# [TASK PROMPT]
Quote exactly and only this range of lines in the data below: the line that holds "Build this scene" to the line that holds "PITCH = math.atan((H0/2 - HORIZON)/F0)", both included.

# [MATERIAL FOR THIS EXERCISE]
┌────────

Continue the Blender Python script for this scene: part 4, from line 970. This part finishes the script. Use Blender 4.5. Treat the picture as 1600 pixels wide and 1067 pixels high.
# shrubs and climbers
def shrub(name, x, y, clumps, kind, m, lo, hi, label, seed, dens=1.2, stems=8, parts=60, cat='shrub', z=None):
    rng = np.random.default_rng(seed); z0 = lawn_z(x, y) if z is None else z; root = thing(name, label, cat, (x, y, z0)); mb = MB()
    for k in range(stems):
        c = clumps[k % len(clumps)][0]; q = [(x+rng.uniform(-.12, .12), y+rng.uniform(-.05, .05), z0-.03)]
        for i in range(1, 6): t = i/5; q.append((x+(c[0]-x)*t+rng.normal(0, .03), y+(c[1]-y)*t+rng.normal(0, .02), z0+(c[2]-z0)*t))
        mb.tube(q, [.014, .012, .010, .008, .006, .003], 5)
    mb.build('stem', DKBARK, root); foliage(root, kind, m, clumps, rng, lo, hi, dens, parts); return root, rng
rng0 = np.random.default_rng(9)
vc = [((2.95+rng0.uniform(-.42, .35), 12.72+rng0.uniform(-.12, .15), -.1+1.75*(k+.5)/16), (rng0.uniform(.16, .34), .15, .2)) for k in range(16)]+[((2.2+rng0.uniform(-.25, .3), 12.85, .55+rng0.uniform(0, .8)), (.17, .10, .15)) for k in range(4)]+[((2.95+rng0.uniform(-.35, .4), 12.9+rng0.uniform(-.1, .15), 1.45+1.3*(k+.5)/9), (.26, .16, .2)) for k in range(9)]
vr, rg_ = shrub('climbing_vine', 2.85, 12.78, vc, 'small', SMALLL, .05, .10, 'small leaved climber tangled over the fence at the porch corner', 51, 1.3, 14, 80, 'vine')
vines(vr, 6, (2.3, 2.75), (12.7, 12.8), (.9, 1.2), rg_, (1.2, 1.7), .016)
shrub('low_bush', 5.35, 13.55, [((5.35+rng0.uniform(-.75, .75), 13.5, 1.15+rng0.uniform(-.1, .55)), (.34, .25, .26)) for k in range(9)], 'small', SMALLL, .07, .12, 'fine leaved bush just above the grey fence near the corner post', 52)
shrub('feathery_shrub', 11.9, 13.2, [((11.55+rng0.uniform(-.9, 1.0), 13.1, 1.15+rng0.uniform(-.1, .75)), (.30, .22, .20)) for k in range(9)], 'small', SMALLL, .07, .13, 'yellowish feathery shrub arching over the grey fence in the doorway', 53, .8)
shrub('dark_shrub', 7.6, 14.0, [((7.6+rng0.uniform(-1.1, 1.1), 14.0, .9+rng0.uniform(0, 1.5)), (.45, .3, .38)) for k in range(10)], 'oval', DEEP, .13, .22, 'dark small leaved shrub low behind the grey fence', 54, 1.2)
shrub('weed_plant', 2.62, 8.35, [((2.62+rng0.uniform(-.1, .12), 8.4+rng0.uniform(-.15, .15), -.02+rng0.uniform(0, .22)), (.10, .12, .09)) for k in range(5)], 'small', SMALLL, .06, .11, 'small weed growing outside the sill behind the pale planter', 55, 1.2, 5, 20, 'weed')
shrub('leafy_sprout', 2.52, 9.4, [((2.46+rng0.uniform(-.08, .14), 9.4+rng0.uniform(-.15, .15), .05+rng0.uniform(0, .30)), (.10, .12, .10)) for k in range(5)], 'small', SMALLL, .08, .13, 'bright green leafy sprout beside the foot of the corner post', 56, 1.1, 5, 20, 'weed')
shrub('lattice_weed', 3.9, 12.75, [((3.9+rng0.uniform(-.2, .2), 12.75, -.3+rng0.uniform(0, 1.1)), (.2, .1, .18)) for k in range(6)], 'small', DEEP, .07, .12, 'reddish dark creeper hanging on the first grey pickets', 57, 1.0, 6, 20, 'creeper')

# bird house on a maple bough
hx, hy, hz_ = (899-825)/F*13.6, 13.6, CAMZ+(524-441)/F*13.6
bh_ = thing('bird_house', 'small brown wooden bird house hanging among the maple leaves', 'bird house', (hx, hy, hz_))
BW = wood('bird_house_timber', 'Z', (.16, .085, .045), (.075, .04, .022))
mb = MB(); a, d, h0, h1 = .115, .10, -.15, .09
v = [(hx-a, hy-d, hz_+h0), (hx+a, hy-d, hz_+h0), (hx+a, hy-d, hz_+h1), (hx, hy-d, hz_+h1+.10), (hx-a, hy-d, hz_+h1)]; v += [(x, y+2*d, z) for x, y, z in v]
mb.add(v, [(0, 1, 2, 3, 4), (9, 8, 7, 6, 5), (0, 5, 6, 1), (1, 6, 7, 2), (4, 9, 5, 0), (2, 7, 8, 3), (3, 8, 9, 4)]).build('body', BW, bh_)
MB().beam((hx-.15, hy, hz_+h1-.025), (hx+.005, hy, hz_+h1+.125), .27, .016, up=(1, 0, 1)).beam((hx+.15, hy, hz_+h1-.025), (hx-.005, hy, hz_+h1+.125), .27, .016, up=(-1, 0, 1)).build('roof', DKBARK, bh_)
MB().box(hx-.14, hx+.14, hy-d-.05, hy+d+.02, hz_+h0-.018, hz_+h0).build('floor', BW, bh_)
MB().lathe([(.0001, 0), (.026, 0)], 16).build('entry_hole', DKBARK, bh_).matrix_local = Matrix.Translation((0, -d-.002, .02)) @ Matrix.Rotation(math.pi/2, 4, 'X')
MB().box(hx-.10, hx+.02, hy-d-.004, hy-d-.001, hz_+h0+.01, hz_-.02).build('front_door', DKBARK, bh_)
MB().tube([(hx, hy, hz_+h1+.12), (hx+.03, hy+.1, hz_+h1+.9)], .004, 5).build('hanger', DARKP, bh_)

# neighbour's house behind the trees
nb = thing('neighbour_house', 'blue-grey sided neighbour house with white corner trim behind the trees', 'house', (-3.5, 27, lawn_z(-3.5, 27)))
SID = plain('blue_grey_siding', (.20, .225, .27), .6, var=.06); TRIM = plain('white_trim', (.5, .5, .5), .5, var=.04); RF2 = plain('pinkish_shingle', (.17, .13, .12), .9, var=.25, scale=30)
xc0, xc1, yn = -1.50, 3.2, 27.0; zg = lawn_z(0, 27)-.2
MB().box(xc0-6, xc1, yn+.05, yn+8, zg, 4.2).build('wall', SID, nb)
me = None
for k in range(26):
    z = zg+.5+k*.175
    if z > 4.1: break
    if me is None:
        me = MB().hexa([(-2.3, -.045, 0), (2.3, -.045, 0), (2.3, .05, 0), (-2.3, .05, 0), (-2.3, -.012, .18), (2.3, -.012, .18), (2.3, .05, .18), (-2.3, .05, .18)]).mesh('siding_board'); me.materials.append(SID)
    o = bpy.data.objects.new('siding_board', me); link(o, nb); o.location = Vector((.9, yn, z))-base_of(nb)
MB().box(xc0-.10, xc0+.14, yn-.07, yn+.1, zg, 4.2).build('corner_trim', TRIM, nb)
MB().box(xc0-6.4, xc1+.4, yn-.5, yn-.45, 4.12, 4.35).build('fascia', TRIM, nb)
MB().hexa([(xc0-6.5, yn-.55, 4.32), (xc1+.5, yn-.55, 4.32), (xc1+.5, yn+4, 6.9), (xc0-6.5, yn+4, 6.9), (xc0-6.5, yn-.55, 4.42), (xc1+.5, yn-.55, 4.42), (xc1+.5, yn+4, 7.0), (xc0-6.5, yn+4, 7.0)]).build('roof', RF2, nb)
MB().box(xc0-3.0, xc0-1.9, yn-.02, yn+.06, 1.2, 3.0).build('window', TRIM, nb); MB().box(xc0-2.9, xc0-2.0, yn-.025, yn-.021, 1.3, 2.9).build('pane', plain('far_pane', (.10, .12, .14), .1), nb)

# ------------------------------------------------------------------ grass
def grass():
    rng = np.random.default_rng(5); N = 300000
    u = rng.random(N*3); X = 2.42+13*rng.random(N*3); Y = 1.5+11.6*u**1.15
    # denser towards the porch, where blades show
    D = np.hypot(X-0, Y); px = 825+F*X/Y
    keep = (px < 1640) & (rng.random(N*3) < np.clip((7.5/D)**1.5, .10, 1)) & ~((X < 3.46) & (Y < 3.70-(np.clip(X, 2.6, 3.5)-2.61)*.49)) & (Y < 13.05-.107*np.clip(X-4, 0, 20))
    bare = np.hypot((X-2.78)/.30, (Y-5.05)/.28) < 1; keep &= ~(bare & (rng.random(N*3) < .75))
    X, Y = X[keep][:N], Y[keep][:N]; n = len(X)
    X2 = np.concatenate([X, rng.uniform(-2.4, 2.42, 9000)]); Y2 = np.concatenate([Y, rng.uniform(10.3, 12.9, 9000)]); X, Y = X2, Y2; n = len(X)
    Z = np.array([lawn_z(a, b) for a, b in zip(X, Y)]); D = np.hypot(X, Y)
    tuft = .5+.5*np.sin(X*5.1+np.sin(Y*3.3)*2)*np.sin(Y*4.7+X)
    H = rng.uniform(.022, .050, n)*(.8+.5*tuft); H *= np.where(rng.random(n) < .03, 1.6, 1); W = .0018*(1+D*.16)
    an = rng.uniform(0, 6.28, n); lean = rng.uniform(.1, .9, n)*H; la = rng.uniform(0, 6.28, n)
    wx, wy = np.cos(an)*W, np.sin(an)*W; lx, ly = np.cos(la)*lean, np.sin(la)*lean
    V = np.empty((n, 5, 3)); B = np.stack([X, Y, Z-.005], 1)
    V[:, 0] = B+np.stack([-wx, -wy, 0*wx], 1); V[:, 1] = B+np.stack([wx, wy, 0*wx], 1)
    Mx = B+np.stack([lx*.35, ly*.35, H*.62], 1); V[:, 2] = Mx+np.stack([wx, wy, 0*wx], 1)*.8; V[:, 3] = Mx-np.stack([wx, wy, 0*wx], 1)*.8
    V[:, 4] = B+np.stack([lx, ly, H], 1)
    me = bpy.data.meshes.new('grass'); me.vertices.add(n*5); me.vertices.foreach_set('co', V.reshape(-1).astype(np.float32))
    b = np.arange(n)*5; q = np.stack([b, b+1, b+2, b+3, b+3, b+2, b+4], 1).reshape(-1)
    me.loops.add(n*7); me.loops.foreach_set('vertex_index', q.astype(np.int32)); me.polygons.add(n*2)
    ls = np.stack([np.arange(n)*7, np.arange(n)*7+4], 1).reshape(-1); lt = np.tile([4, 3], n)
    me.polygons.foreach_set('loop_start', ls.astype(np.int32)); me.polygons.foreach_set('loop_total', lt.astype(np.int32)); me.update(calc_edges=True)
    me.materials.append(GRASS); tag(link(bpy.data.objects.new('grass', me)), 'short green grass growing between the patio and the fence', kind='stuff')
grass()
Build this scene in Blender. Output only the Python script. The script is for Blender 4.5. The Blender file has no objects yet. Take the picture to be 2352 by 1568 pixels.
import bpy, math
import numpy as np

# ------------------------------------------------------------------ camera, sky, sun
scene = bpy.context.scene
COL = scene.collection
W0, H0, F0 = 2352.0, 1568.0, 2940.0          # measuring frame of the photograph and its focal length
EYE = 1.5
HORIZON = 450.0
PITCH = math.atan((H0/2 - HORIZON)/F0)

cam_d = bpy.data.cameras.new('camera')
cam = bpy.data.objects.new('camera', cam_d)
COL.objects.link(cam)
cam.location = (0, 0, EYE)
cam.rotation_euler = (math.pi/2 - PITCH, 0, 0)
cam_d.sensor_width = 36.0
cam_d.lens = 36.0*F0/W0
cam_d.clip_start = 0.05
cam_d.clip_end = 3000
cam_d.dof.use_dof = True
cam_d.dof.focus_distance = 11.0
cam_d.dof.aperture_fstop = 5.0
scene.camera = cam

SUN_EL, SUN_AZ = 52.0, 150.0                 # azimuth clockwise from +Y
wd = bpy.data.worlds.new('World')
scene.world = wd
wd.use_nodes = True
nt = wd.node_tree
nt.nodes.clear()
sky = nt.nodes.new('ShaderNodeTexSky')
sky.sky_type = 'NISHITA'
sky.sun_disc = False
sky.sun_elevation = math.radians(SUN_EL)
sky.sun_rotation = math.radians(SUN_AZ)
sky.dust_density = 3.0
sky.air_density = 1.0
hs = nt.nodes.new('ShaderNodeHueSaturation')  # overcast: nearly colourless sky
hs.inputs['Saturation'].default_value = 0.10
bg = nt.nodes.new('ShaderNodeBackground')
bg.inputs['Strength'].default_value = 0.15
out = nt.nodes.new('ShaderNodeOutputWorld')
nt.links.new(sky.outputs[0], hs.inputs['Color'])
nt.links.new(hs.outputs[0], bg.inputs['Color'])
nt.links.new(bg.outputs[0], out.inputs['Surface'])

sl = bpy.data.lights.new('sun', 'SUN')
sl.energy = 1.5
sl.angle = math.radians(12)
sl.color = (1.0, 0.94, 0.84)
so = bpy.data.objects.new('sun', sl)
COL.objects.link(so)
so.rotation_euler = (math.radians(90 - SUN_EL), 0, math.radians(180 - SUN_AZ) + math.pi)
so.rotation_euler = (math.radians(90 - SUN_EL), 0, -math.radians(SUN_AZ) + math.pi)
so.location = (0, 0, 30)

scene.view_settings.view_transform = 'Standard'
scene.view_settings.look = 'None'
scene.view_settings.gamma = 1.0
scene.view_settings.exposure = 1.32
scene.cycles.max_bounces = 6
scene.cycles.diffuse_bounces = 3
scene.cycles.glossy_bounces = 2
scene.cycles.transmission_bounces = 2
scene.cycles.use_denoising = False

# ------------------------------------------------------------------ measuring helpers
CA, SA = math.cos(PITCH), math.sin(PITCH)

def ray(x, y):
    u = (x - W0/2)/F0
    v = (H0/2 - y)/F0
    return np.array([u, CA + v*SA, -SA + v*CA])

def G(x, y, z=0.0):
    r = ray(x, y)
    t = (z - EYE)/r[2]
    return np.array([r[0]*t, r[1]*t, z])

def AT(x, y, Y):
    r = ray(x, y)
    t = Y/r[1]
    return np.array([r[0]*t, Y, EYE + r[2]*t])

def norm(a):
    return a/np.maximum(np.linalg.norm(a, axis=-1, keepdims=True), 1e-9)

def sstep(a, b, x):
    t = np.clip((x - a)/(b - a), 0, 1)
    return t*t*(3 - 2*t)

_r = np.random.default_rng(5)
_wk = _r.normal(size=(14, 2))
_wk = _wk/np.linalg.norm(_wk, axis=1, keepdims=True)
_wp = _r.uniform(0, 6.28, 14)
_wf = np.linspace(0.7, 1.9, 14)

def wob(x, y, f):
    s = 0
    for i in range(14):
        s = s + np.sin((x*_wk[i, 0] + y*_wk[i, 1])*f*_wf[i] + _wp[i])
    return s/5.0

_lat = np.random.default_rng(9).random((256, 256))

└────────

# [EXERCISE SOLUTION]
Build this scene in Blender. Output only the Python script. The script is for Blender 4.5. The Blender file has no objects yet. Take the picture to be 2352 by 1568 pixels.
import bpy, math
import numpy as np

# ------------------------------------------------------------------ camera, sky, sun
scene = bpy.context.scene
COL = scene.collection
W0, H0, F0 = 2352.0, 1568.0, 2940.0          # measuring frame of the photograph and its focal length
EYE = 1.5
HORIZON = 450.0
PITCH = math.atan((H0/2 - HORIZON)/F0)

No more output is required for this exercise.